Hayden Pass Fire In Colorado Continues To Grow

NASA image courtesy Jeff Schmaltz LANCE/EOSDIS MODIS Rapid Response Team, GSFC.

NASA image courtesy Jeff Schmaltz LANCE/EOSDIS MODIS Rapid Response Team, GSFC.

July 13, 2016 – The Hayden Pass Fire which began as a lightning strike on July 08, 2016, five miles southwest of Coaldale, Colorado, continues to grow. New estimates put the fire at more than 12,000 acres. The fire began in the San Isabel National Forest but has now progressed onto the Rio Grande National Forest and other locations including Bureau of Land Management and private lands. It is currently at 0% containment.

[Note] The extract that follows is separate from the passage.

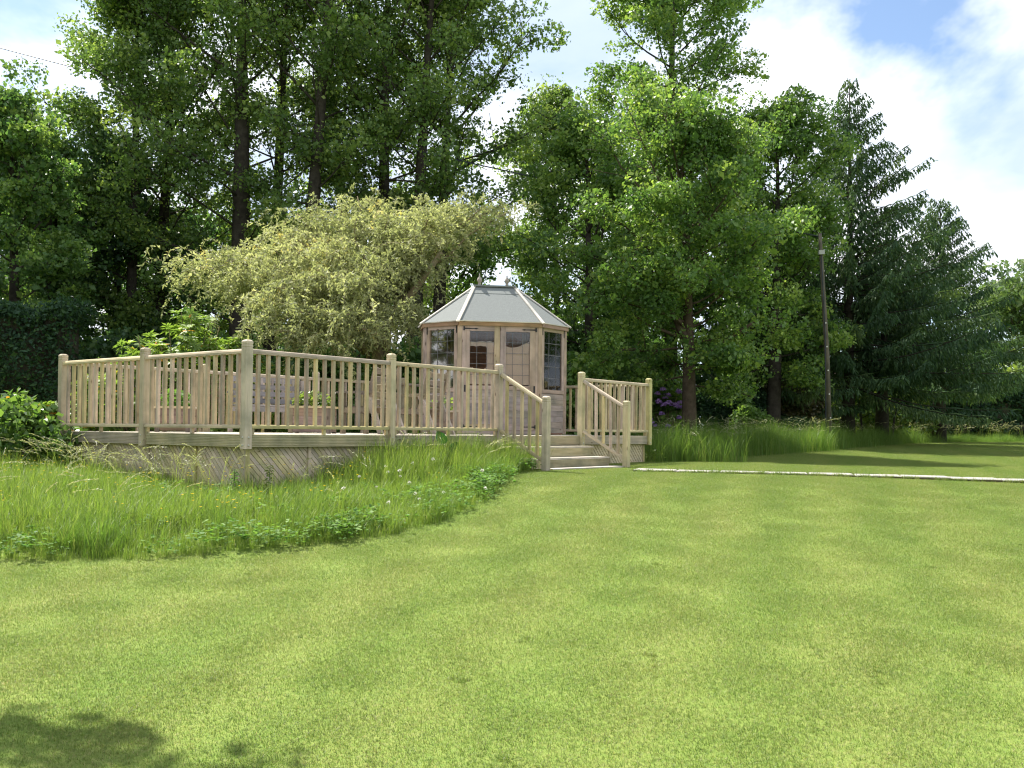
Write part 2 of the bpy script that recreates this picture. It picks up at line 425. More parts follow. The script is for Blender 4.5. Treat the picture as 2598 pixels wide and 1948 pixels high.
# ------------------------------------------------------------------ ground
def make_ground():
    def axis(parts):
        return np.unique(np.concatenate([np.arange(a, b, s) for a, b, s in parts]))
    xs = axis([(-900, -120, 60), (-120, -30, 6), (-30, -12, 1.0), (-12, 14, 0.25), (14, 40, 1.0), (40, 120, 6), (120, 901, 60)])
    ys = axis([(-300, -40, 30), (-40, 0, 3), (0, 24, 0.25), (24, 60, 1.0), (60, 140, 5), (140, 1500, 60)])
    X, Y = np.meshgrid(xs, ys)
    Z = zg(X, Y)
    v = np.stack([X, Y, Z], -1).reshape(-1, 3)
    nx, ny = len(xs), len(ys)
    i = np.arange(nx * ny).reshape(ny, nx)
    f = np.stack([i[:-1, :-1], i[:-1, 1:], i[1:, 1:], i[1:, :-1]], -1).reshape(-1, 4)
    me = bpy.data.meshes.new('lawn')
    me.from_pydata(v.tolist(), [], f.tolist())
    me.polygons.foreach_set('use_smooth', [True] * len(me.polygons))
    m, t, o = new_mat('lawn_turf')
    p = N(t, 'ShaderNodeBsdfPrincipled', inp={'Roughness': 0.9, 'Specular IOR Level': 0.1})
    g = N(t, 'ShaderNodeNewGeometry')
    a = N(t, 'ShaderNodeTexNoise', inp={'Scale': 0.55, 'Detail': 5.0, 'Roughness': 0.65})
    b = N(t, 'ShaderNodeTexNoise', inp={'Scale': 28.0, 'Detail': 4.0, 'Roughness': 0.7})
    L(t, g.outputs['Position'], a.inputs['Vector']); L(t, g.outputs['Position'], b.inputs['Vector'])
    s = math_n(t, 'ADD', math_n(t, 'ADD', stripes(t, g.outputs['Position']), math_n(t, 'MULTIPLY', math_n(t, 'SUBTRACT', a.outputs[0], 0.5), 0.5)), math_n(t, 'ADD', math_n(t, 'MULTIPLY', math_n(t, 'SUBTRACT', b.outputs[0], 0.5), 0.8), 0.42))
    rp = ramp(t, [(q_, tuple(0.92 * c_ for c_ in col_)) for q_, col_ in LAWN], s)
    L(t, rp.outputs[0], p.inputs['Base Color'])
    bp = N(t, 'ShaderNodeBump', inp={'Strength': 0.5, 'Distance': 0.02})
    L(t, b.outputs[0], bp.inputs['Height']); L(t, bp.outputs[0], p.inputs['Normal'])
    L(t, p.outputs[0], o.inputs[0])
    me.materials.append(m)
    ob = link(bpy.data.objects.new('lawn', me))
    ob['kind'] = 'structure'
    ob['label'] = 'mown lawn sloping up to the deck with pale worn patches'
    return ob
make_ground()

# ------------------------------------------------------------------ paved path
def make_path():
    root = bpy.data.objects.new('path', None)
    link(root)
    root['kind'] = 'structure'
    root['label'] = 'narrow pale slab path running from the deck steps across the lawn'
    a, b = Vector((1.85, 14.55, 0)), Vector((11.0, 11.95, 0))
    d = (b - a).normalized(); ln = (b - a).length
    ang = math.atan2(d.y, d.x)
    root.location = (a.x, a.y, zgf(a.x, a.y))
    root.rotation_euler = (0, 0, ang)
    rnd = random.Random(5)
    step = 0.62
    me = MB().rings([[(sx * (0.298 - c), sy * (0.25 - c), z) for sx, sy in ((-1, -1), (1, -1), (1, 1), (-1, 1))] for c, z in ((0, -0.05), (0, -0.006), (0.012, 0.002))]).mesh('paving_slab', M['slab'])
    sb = MB()
    prof = []
    for k in range(int(ln / step) + 1):
        p = a + d * (k * step)
        q = a + d * (k * step + step)
        for s_ in (-0.36, 0.36):
            pass
        z = zgf(p.x, p.y)
        part('paving_slab', me, root, (k * step + 0.3, rnd.uniform(-0.02, 0.02), z - root.location.z + 0.022 + rnd.uniform(-0.004, 0.004)), (rnd.uniform(-.006, .006), rnd.uniform(-.006, .006), rnd.uniform(-.012, .012)))
        sb.box((k * step + 0.3, 0.0, z - root.location.z - 0.012), (step - 0.002, 0.62, 0.04))
    so = sb.obj('soil_bed', M['soil'], root)
    return a, d, ln
PATH = make_path()

# ------------------------------------------------------------------ timber deck
DECK_Z = 0.52
C0 = Vector((-2.99, 10.96, 0))
TH = math.atan2(0.7873, 0.6165)
fx, fy = math.cos(TH), math.sin(TH)
def dk(t, s, z=0.0):
    """deck coordinates (along the front, inwards, height above the boards) to world"""
    return Vector((C0.x + fx * t - fy * s, C0.y + fy * t + fx * s, DECK_Z + z))
LX, LY = 8.9, 4.08
SX0, SX1 = 4.50, 6.70          # opening of the steps
def grooved(w_, h, n, depth=0.009):
    """grooved board profile in (y, z): groove face towards -y"""
    pts = [(w_, 0), (w_, h), (0.004, h), (0, h - 0.005)]
    gs = (h - 0.016) / n
    for k in range(n):
        z1 = h - 0.008 - k * gs; z0 = z1 - gs
        pts += [(0, z1 - gs * 0.20), (depth, z1 - gs * 0.34), (depth, z1 - gs * 0.78), (0, z1 - gs * 0.92)]
    pts += [(0, 0.004), (0.004, 0)]
    return pts[::-1]
def rot_z(a):
    return Matrix.Rotation(a, 3, 'Z')
deck = thing('timber_deck', 'raised timber deck with grooved edge boards and diagonal lattice skirt', 'deck', dk(0, 0), TH)
rnd = random.Random(2)
nb = 27
bw = LY / nb
bm = MB().box((0, 0, -0.014), (LX - 0.01, bw - 0.006, 0.028)).mesh('deck_board', M['deck'])
for k in range(nb):
    part('deck_board', bm, deck, (LX / 2, bw * (k + 0.5), -rnd.uniform(0, 0.002)))
FH = 0.145
def fascia(x0, y0, x1, y1, name='fascia_board'):
    a = math.atan2(y1 - y0, x1 - x0); ln = math.hypot(x1 - x0, y1 - y0)
    me = MB().prism(grooved(0.026, FH, 7), 0, ln).mesh('fascia_board', M['deck_edge'])
    return part(name, me, deck, (x0, y0, -0.030 - FH + 0.028), (0, 0, a))
for a, b in ((0.02, 2.24), (2.26, 4.46), (6.74, 8.88)):
    fascia(a, -0.028, b, -0.028)
fascia(4.47, -0.028, 6.73, -0.028)
for a, b in ((4.07, 2.06), (2.04, 0.0)):
    fascia(-0.028, a, -0.028, b)
fascia(8.928, 0.0, 8.928, LY)
fascia(LX, LY + 0.028, 0, LY + 0.028)
# hidden joists under the boards keep the deck solid from the side
jm = MB().box((0, 0, 0), (LX - 0.3, 0.05, 0.14)).mesh('joist', M['pine_x'])
for yy in (0.12, 1.05, 2.04, 3.0, 3.95):
    part('joist', jm, deck, (LX / 2, yy, -0.10))

def clip_strip(x0, x1, z0, z1, c, wd, sgn):
    """strip of width wd along direction (1, sgn) through (c, z0), clipped to a rectangle"""
    d = Vector((1, sgn)).normalized(); n = Vector((-d.y, d.x))
    o = Vector((c, z0))
    poly = [o + d * a + n * b for a, b in ((-9, -wd / 2), (9, -wd / 2), (9, wd / 2), (-9, wd / 2))]
    for ax, lim, keep in ((0, x0, 1), (0, x1, -1), (1, z0, 1), (1, z1, -1)):
        res = []
        for i in range(len(poly)):
            p, q = poly[i], poly[(i + 1) % len(poly)]
            ip, iq = (p[ax] - lim) * keep >= 0, (q[ax] - lim) * keep >= 0
            if ip:
                res.append(p)
            if ip != iq:
                s = (lim - p[ax]) / (q[ax] - p[ax])
                res.append(p + (q - p) * s)
        poly = res
        if not poly:
            return None
    return poly
def lattice(x_len, zb, zt, place, joined=False, step=0.074, wd=0.0435):
    """slats in a local frame: x along the panel, y depth (0 front), z height"""
    jb = MB()
    for layer, sgn in ((0, -1), (1, 1)):   # front layer falls to the right
        k0 = -int((zt - zb) / step) - 2; k1 = int(x_len / step) + int((zt - zb) / step) + 3
        for k in range(k0, k1):
            poly = clip_strip(0, x_len, zb, zt, k * step + 0.02 + layer * 0.01, wd, sgn)
            if not poly or len(poly) < 3:
                continue
            ar = abs(sum(poly[i].x * poly[(i + 1) % len(poly)].y - poly[(i + 1) % len(poly)].x * poly[i].y for i in range(len(poly)))) / 2
            if ar < 0.0012:
                continue
            cxx = sum(p.x for p in poly) / len(poly); czz = sum(p.y for p in poly) / len(poly)
            y0 = 0.0 if layer == 0 else 0.0085
            mb = jb if joined else MB()
            n = len(poly)
            ang = -math.atan2(sgn, 1)
            o = Vector((0, 0)) if joined else Vector((cxx, czz))
            pr = [p - o for p in poly]
            if not joined:       # local x along the slat, so the grain follows it
                ca, sa = math.cos(ang), math.sin(ang)
                pr = [Vector((p.x * ca - p.y * sa, p.x * sa + p.y * ca)) for p in pr]
            vs = [(p.x, y0, p.y) for p in pr] + [(p.x, y0 + 0.008, p.y) for p in pr]
            fs = [tuple(range(n)), tuple(reversed(range(n, 2 * n)))] + [((i + 1) % n, i, n + i, n + (i + 1) % n) for i in range(n)]
            mb.add(vs, fs)
            if not joined:
                ob = mb.obj('lattice_slat', M['lattice'], deck)
                ob.matrix_basis = place @ Matrix.Translation((cxx, 0, czz)) @ Matrix.Rotation(ang, 4, 'Y')
    if joined:
        ob = jb.obj('lattice_panel', M['lattice'], deck)
        ob.matrix_basis = place
        ob['kind'] = 'stuff'
ZT, ZB = -0.150, -0.82
LF = 0.055                         # how far the skirt stands back
lattice(4.40, ZB, ZT, Matrix.Translation((0.06, LF, 0)))
lattice(4.0, ZB, ZT, Matrix.Translation((LF, 4.05, 0)) @ Matrix.Rotation(-math.pi / 2, 4, 'Z'))
lattice(2.10, ZB + 0.2, ZT, Matrix.Translation((6.75, LF, 0)), joined=True, step=0.085)
lattice(4.0, ZB + 0.2, ZT, Matrix.Translation((LX - LF, 0.04, 0)) @ Matrix.Rotation(math.pi / 2, 4, 'Z'), joined=True, step=0.09)
vb = MB().box((0, 0, (ZT + ZB) / 2), (0.045, 0.018, ZT - ZB)).mesh('skirt_batten', M['pine_z'])
for xx in (0.055, 0.95, 1.90, 2.85, 3.80, 4.44, 6.77, 7.7, 8.86):
    part('skirt_batten', vb, deck, (xx, LF - 0.011, 0))
for yy in (0.06, 1.04, 2.05, 3.04, 4.03):
    part('skirt_batten', vb, deck, (LF - 0.011, yy, 0), (0, 0, math.pi / 2))
for xx in (8.86,):
    for yy in (0.07, 2.0, 4.0):
        part('skirt_batten', vb, deck, (LX - LF + 0.011, yy, 0), (0, 0, math.pi / 2))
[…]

Fire crews searched for smoke over the weekend but were unable to track down its location in the rugged terrain of the Sangre de Cristo Wilderness. Smoke from this fire then reappeared on Sunday, July 10th, just after 2:00 p.m. and by 10:00 p.m. the fire had grown to over 5,000 acres. Strong winds, dry conditions and the large volume of dead woody debris in the area contributed to this rapid growth. The fire is expected to continue moving north and northeast into the community of Coaldale. Massive evacuations have taken place and road closures are in effect. Possible closures of highways could also take place in the near future. To date no structures have been lost.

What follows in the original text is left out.